Sollte das Denkmalschutzamt dem folgen, werde die Wohnbau GmbH allerdings rechtliche Schritte dagegen unternehmen, hatte das Unternehmen kürzlich angekündigt. Schon zu einem Gespräch mit Bezirkspolitikern und Behördenvertretern Ende Januar hatten die Firmenvertreter einen bekannten Hamburger Baurechtsanwalt mitgebracht. Wie es im Fall des Hundertwasser-Cafés weitergeht, ist daher noch offen. SPD-Politiker Kaeser vermutet allerdings, dass es noch Chance für weitere Verhandlungen gibt. Ob sich der SPD-Senat aber gegen die SPD vor Ort positioniert und das Verfahren dem Bezirk aus der Hand nimmt ("evoziert"), ist aus seiner Sicht offen: "Das kann man sich vorstellen - wäre aber problematisch, weil man sich gegen die Bürgerbeteiligung stellen würde."
Tatsächlich dürfte das Thema Bürgerbeteiligung und Bürgerprotest in Zukunft noch manches Bauprojekt in Hamburg treffen. An etlichen Ecken der Stadt flammt immer wieder Protest auf. In Altona zum Beispiel noch gegen den Abriss der alten Elbtreppenhäuser für einen Neubau.
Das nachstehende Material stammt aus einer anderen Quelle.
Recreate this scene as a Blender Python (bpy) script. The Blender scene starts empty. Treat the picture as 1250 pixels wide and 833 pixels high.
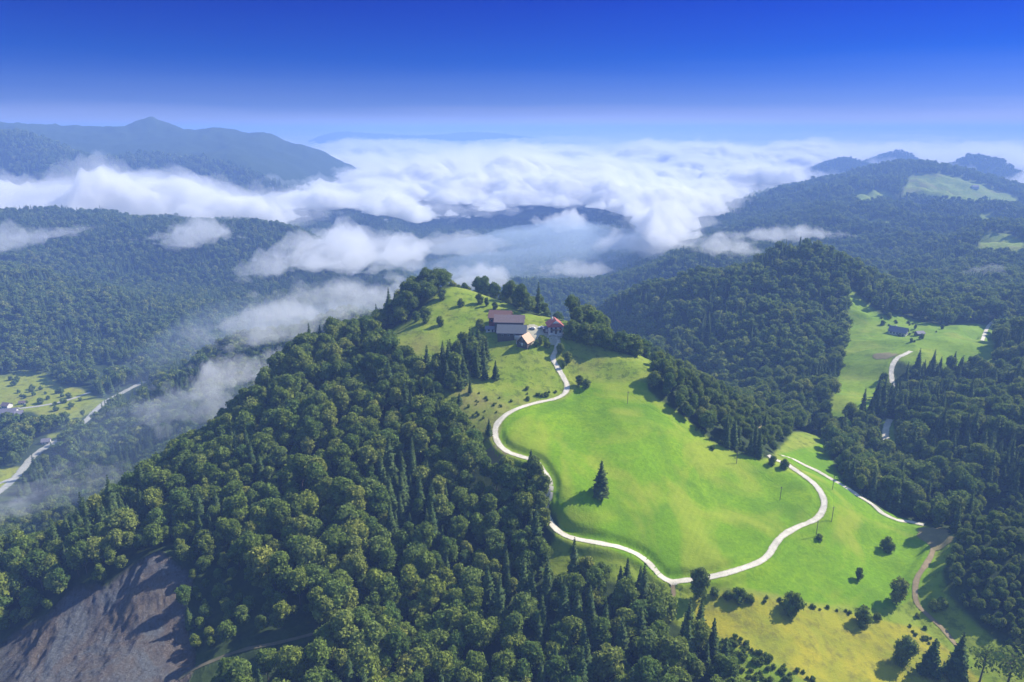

Und auch im Bezirk Wandsbek wehren sich die Bürger gegen den Neubau von rund 165 neuen Gebäuden auf der grünen Wiese, die dort aus ihrer Sicht zu groß geplant sind. Auch dort droht ein Bürgerentscheid, der das Projekt stoppen könnte.
Auf der anderen Seite hat Bürgermeister Olaf Scholz (SPD) angesichts des Wohnungsmangels versprochen, die Neubaurate von derzeit knapp 3000 Wohnungen auf 6000 pro Jahr zu steigern. Als eine Art Terminator in dieser Sache gilt der neue Staatsrat Sachs. Wie er sich das vorstellt, hatte er kürzlich in einem Abendblatt-Interview deutlich gemacht: "Wir haben die direkte Demokratie, damit der Bürger vor Ort sagen kann, was er möchte. Aber deswegen hat er nicht per se recht. Wir haben immer noch eine parlamentarische, eine repräsentative Demokratie. Und die muss in der Lage sein, Entscheidungen zu treffen, die den Bürgerinnen und Bürgern manchmal nicht gefallen, aber im gesamtstädtischen Interesse sind."